> **Work to be completed**: Reproduce exactly, with no pictures, each line from the opening of the material down through the line containing "cam_d.dof.aperture_fstop = 7.1".

> **Provided material**:
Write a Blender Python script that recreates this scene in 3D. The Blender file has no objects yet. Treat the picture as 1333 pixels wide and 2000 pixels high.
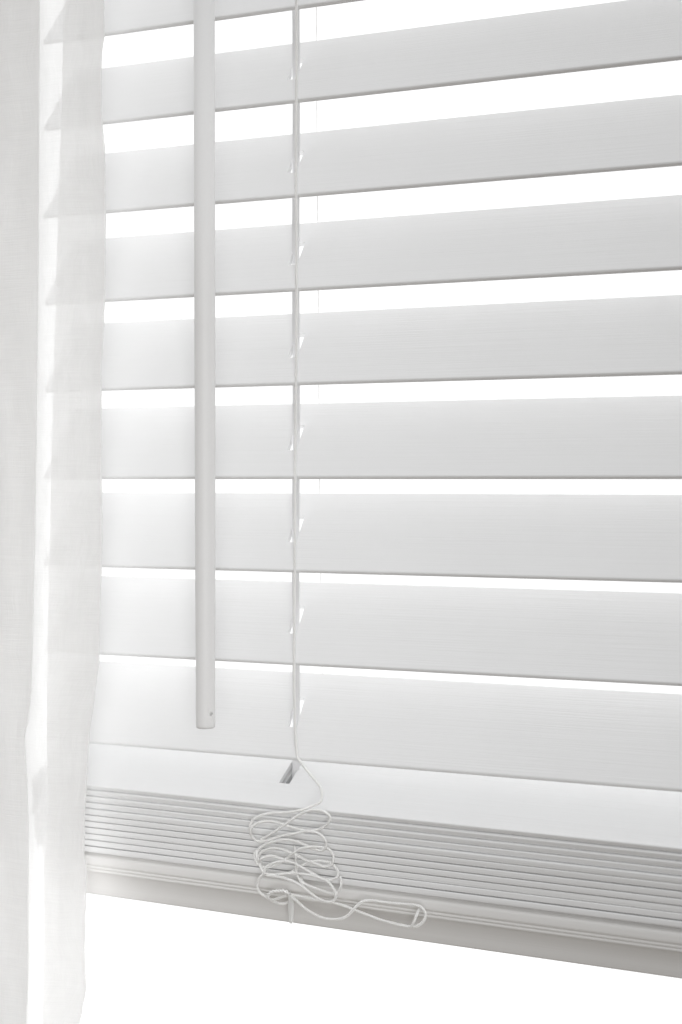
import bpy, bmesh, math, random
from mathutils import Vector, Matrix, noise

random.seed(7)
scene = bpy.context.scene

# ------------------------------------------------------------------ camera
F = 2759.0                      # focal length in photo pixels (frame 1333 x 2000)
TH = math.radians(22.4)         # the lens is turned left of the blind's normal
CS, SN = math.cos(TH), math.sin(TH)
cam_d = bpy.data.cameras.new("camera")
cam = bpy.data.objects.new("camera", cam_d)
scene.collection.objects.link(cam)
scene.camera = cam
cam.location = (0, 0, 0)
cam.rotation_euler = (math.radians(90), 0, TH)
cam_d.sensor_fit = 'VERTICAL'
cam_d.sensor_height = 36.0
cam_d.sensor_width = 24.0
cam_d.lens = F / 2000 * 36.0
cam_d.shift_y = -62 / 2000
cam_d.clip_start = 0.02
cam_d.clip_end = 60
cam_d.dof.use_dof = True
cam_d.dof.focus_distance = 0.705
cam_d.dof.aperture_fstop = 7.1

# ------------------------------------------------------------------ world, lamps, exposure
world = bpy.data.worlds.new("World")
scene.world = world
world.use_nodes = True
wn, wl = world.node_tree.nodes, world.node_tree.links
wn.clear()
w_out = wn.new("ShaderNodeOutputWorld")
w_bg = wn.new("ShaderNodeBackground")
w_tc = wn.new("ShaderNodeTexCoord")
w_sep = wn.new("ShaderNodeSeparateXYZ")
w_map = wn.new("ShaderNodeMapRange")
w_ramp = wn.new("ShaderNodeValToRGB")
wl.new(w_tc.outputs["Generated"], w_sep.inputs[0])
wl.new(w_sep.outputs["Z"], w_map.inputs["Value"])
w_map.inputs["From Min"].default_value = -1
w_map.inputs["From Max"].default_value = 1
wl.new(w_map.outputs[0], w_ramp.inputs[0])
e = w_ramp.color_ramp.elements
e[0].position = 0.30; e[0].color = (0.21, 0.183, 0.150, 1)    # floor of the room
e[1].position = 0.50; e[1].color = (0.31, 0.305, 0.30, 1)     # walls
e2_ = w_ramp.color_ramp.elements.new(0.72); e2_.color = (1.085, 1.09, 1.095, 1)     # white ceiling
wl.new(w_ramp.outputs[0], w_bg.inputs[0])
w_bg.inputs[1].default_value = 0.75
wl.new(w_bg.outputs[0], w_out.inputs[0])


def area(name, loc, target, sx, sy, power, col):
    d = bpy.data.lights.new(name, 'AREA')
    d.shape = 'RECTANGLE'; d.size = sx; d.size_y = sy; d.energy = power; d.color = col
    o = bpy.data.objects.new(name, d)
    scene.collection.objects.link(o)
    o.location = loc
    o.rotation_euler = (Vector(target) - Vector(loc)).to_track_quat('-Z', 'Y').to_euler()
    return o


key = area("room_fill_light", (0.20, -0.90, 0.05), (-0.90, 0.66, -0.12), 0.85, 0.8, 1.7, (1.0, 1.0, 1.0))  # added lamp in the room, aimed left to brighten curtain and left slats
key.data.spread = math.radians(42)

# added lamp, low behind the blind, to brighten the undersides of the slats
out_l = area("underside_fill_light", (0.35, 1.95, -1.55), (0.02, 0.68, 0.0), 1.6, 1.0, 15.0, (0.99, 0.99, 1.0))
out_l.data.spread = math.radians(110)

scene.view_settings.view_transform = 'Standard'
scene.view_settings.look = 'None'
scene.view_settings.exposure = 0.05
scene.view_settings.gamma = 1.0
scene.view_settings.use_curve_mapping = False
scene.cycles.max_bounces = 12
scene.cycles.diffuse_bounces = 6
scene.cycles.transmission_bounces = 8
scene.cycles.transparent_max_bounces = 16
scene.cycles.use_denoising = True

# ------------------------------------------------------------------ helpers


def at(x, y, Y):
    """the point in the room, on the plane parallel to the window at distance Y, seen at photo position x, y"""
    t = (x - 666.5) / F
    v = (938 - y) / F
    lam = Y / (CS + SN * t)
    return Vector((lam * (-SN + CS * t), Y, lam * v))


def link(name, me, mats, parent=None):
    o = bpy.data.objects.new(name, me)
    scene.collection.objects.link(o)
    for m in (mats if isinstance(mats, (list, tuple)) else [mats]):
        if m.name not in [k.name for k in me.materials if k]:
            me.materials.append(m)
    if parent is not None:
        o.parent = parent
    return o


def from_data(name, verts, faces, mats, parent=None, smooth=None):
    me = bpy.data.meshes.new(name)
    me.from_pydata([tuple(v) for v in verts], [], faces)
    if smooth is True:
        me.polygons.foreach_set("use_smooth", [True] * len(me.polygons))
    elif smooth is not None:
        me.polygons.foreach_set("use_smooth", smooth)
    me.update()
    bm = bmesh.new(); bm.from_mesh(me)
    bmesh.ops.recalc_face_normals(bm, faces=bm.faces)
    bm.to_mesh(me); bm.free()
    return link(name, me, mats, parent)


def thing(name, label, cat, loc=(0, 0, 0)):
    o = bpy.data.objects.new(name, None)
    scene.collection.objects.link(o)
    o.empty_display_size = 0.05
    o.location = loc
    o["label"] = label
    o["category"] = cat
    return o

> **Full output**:
Write a Blender Python script that recreates this scene in 3D. The Blender file has no objects yet. Treat the picture as 1333 pixels wide and 2000 pixels high.
import bpy, bmesh, math, random
from mathutils import Vector, Matrix, noise

random.seed(7)
scene = bpy.context.scene

# ------------------------------------------------------------------ camera
F = 2759.0                      # focal length in photo pixels (frame 1333 x 2000)
TH = math.radians(22.4)         # the lens is turned left of the blind's normal
CS, SN = math.cos(TH), math.sin(TH)
cam_d = bpy.data.cameras.new("camera")
cam = bpy.data.objects.new("camera", cam_d)
scene.collection.objects.link(cam)
scene.camera = cam
cam.location = (0, 0, 0)
cam.rotation_euler = (math.radians(90), 0, TH)
cam_d.sensor_fit = 'VERTICAL'
cam_d.sensor_height = 36.0
cam_d.sensor_width = 24.0
cam_d.lens = F / 2000 * 36.0
cam_d.shift_y = -62 / 2000
cam_d.clip_start = 0.02
cam_d.clip_end = 60
cam_d.dof.use_dof = True
cam_d.dof.focus_distance = 0.705
cam_d.dof.aperture_fstop = 7.1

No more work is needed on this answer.